Friday, September 26, 2008

Speaking in Tongues

“Speak the users language” is a great design principle. One sure way to put customers off is to litter your communications with marketese, legalese, corporate and tech speak. You might as well be speaking in a differing language.

However of equal importance is learning to speak in business language and pitching your case at the right level. You can bet your last dollar that general managers and senior stakeholders will clamouring for the door if you start preaching about the intricate usability benefits of a specific drop shadow treatment on a button control.

Anyone reading this, will probably at some point in their career, will have experienced the uphill struggle to convince clients or colleagues about the benefits of taking time to develop a usable product. But we need to learn to practise what we preach in all dimensions. We need to take time to understand the business need, the perspective of the business manager and be able to talk to them in their language.

For a long time we have evangelised about the need to talk to users and I think that there has been a propensity amongst some practitioners to go to far in the customer direction. Of course we need to talk to customers to create good customer experiences, because without happy customers there is no business. But equally if we don’t help to improve the business situation, then especially in these financially uncertain times, then it could very well mean the end for the business.

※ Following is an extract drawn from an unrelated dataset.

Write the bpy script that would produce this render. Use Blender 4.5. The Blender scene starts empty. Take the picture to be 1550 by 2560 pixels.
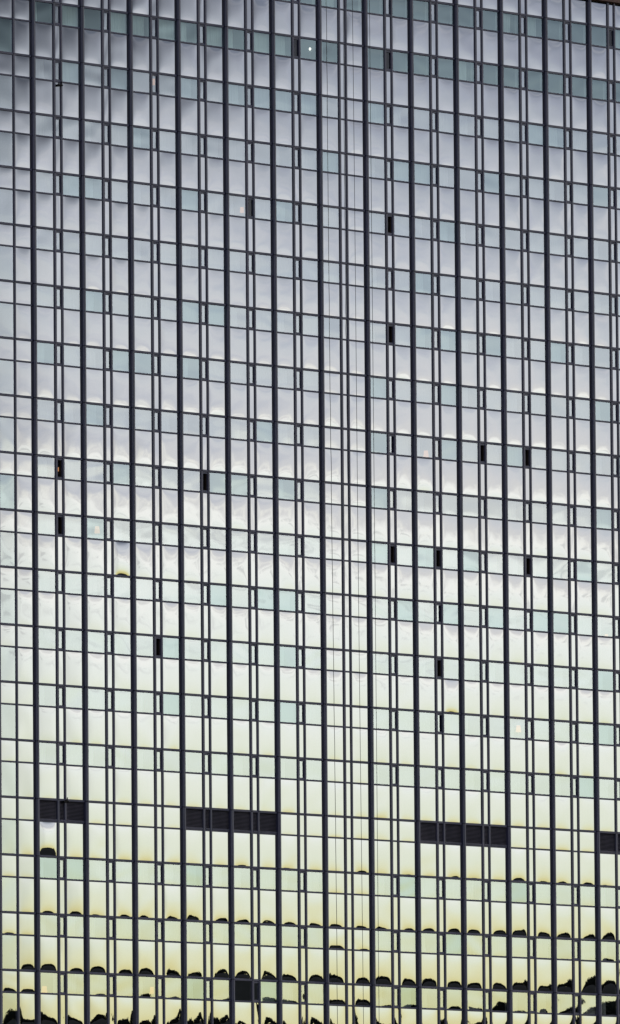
import bpy, math, random
import numpy as np
from mathutils import Matrix, Vector

random.seed(7)
RNG = np.random.default_rng(11)
scene = bpy.context.scene
COL = scene.collection
rad = math.radians

# ------------------------------------------------------------------ camera
H = 3.3                      # storey height (m)
W = 1.2357 * H               # bay pitch (m)
Z0 = 39.92                   # height of the louvre storey's upper transom above the ground
CAM = Vector((-427.84, -414.43, 2.0))
right = Vector((0.67701929, -0.73592336, -0.00785421))
up = Vector((-0.06154071, -0.06724308, 0.99583689))
fwd = Vector((0.73338777, 0.67371743, 0.09081411))
cam_data = bpy.data.cameras.new("camera")
cam = bpy.data.objects.new("camera", cam_data)
COL.objects.link(cam)
m = Matrix.Identity(4)
for r in range(3):
    m[r][0], m[r][1], m[r][2], m[r][3] = right[r], up[r], -fwd[r], CAM[r]
cam.matrix_world = m
cam_data.sensor_fit = 'VERTICAL'
cam_data.sensor_height = 24.0
FPX = 26000.0
cam_data.lens = FPX / 2560.0 * 24.0
cam_data.clip_start = 1.0
cam_data.clip_end = 60000.0
scene.camera = cam
scene.render.resolution_x, scene.render.resolution_y = 620, 1024
scene.view_settings.view_transform = 'Standard'
scene.view_settings.look = 'None'
scene.view_settings.exposure = 0.0
scene.view_settings.gamma = 1.0
scene.cycles.max_bounces = 10
scene.cycles.glossy_bounces = 5
scene.cycles.transparent_max_bounces = 10
scene.cycles.diffuse_bounces = 3
scene.cycles.caustics_reflective = False
scene.cycles.caustics_refractive = False


def lin(rgb, k=1.0):
    out = []
    for c in rgb:
        c = c / 255.0
        c = c / 12.92 if c <= 0.04045 else ((c + 0.055) / 1.055) ** 2.4
        out.append(c * k)
    return (*out, 1.0)


# ------------------------------------------------------------------ sky
GLOW_AZ = 47.4               # azimuth of the evening glow seen mirrored in the facade (from -Y towards +X)
SUN_AZ, SUN_EL = 84.0, 9.0
world = bpy.data.worlds.new("World")
scene.world = world
world.use_nodes = True
nt = world.node_tree
nt.nodes.clear()


class NG:
    def __init__(self, tree):
        self.t = tree

    def node(self, kind, **kw):
        n = self.t.nodes.new(kind)
        for k, v in kw.items():
            setattr(n, k, v)
        return n

    def put(self, sock, v):
        if isinstance(v, bpy.types.NodeSocket):
            self.t.links.new(v, sock)
        else:
            sock.default_value = v

    def math(self, op, a, b=0.0, clamp=False):
        n = self.node('ShaderNodeMath', operation=op, use_clamp=clamp)
        self.put(n.inputs[0], a)
        self.put(n.inputs[1], b)
        return n.outputs[0]

    def smooth(self, v, lo, hi, a=0.0, b=1.0):
        n = self.node('ShaderNodeMapRange', interpolation_type='SMOOTHSTEP')
        self.put(n.inputs[0], v)
        n.inputs[1].default_value, n.inputs[2].default_value = lo, hi
        n.inputs[3].default_value, n.inputs[4].default_value = a, b
        return n.outputs[0]

    def noise(self, vec, scale, detail=4.0, rough=0.55, dist=0.0):
        n = self.node('ShaderNodeTexNoise')
        self.put(n.inputs['Vector'], vec)
        n.inputs['Scale'].default_value = scale
        n.inputs['Detail'].default_value = detail
        n.inputs['Roughness'].default_value = rough
        n.inputs['Distortion'].default_value = dist
        return n.outputs[0]

    def mix(self, f, a, b, mode='MIX'):
        n = self.node('ShaderNodeMix', data_type='RGBA', blend_type=mode)
        self.put(n.inputs[0], f)
        self.put(n.inputs[6], a)
        self.put(n.inputs[7], b)
        return n.outputs[2]

    def xyz(self, x, y, z):
        n = self.node('ShaderNodeCombineXYZ')
        self.put(n.inputs[0], x)
        self.put(n.inputs[1], y)
        self.put(n.inputs[2], z)
        return n.outputs[0]


g = NG(nt)
tc = g.node('ShaderNodeTexCoord')
sep = g.node('ShaderNodeSeparateXYZ')
nt.links.new(tc.outputs['Generated'], sep.inputs[0])
dx, dy, dz = sep.outputs
el = g.math('MULTIPLY', g.math('ARCSINE', dz), 57.29578)
az = g.math('MULTIPLY', g.math('ARCTAN2', dx, g.math('MULTIPLY', dy, -1.0)), 57.29578)
a = g.math('SUBTRACT', az, GLOW_AZ)
cv = g.xyz(a, g.math('MULTIPLY', el, 1.7), 0.0)
cv2 = g.xyz(g.math('ADD', g.math('MULTIPLY', a, 0.8), 31.0), g.math('MULTIPLY', el, 2.6), 4.0)
n_big = g.noise(cv, 0.42, 2.0)
n_mid = g.noise(cv, 1.5, 5.0, 0.55, 0.3)
n_str = g.noise(cv2, 0.55, 3.0, 0.5, 0.5)
n_puff = g.noise(cv, 1.05, 5.0, 0.55, 0.3)
n_wisp = g.noise(cv2, 1.5, 5.0, 0.6, 0.5)
n_soft = g.noise(cv2, 0.6, 3.0, 0.45, 0.2)
a_c = g.math('MINIMUM', g.math('MAXIMUM', a, -4.0), 4.0)
lumps = g.smooth(el, 4.2, 5.0)
warp = g.math('ADD', g.math('MULTIPLY', g.math('SUBTRACT', n_big, 0.5), 0.8), g.math('MULTIPLY', g.math('MULTIPLY', g.math('SUBTRACT', n_mid, 0.5), g.smooth(el, 5.2, 6.4, 0.65, 0.3)), 1.0))
el_w = g.math('ADD', el, g.math('MULTIPLY', g.math('ADD', warp, g.math('MULTIPLY', a_c, 0.10)), lumps))
R_MIRROR = 0.55
el_t = g.math('ADD', el, g.math('MULTIPLY', a_c, 0.10))
stops = [(-1.0, (150, 140, 100)), (1.6, (192, 182, 118)), (2.3, (213, 207, 152)), (2.72, (219, 220, 183)), (3.2, (221, 227, 207)),
         (3.9, (227, 232, 220)), (4.5, (231, 236, 231)), (4.98, (239, 240, 236)), (5.20, (210, 210, 210)), (5.7, (203, 205, 209)),
         (6.3, (194, 199, 205)), (6.8, (182, 187, 196)), (7.4, (168, 174, 185)), (8.0, (149, 154, 167)), (8.6, (124, 131, 146)),
         (10.0, (104, 112, 132)), (19.0, (88, 100, 124))]
ramp = g.node('ShaderNodeValToRGB')
cr = ramp.color_ramp
while len(cr.elements) < len(stops):
    cr.elements.new(0.5)
for e, (p, c) in zip(cr.elements, stops):
    e.position = (p + 1.0) / 20.0
for e, (p, c) in zip(cr.elements, stops):
    e.color = lin(c, 1.0 / R_MIRROR)
nt.links.new(g.math('DIVIDE', g.math('ADD', el_w, 1.0), 20.0, clamp=True), ramp.inputs[0])
skycol = ramp.outputs[0]
# blue-grey cloud shreds higher up, bright billows along the lower edge of the cloud bank
band_hi = g.math('MULTIPLY', g.smooth(el, 5.0, 5.8), g.smooth(el, 11.0, 9.0))
skycol = g.mix(g.math('MULTIPLY', g.math('MULTIPLY', g.smooth(n_str, 0.46, 0.74), band_hi), 0.36), skycol, lin((158, 166, 186), 1.0 / R_MIRROR))
skycol = g.mix(g.math('MULTIPLY', g.math('MULTIPLY', g.smooth(n_soft, 0.48, 0.74), band_hi), 0.3), skycol, lin((216, 214, 216), 1.0 / R_MIRROR))
band_lo = g.math('MULTIPLY', g.smooth(el_t, 4.6, 4.9), g.smooth(el_t, 5.6, 5.15))
skycol = g.mix(g.math('MULTIPLY', g.math('MULTIPLY', g.smooth(n_puff, 0.48, 0.66), band_lo), 0.62), skycol, lin((240, 240, 232), 1.0 / R_MIRROR))
band_w = g.math('MULTIPLY', g.smooth(el_t, 4.25, 4.6), g.smooth(el_t, 5.15, 4.95))
skycol = g.mix(g.math('MULTIPLY', g.math('MULTIPLY', g.smooth(n_wisp, 0.50, 0.66), band_w), 0.9), skycol, lin((206, 208, 206), 1.0 / R_MIRROR))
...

You need to learn to understand and speak strategy. How will what you do in customer experience design contribute to achieving the strategic or project goals? You need to constantly ask yourself value you are adding for the business as well as the customer.

When you are talking to senior managers you need to always be able to tie your efforts back to their direction and measures of success. Ask if there is a justifiable business case? At the end of the day it really doesn’t matter if you’ve applied Fitt’s law correctly if your design is not facilitating the business objectives to increase sales.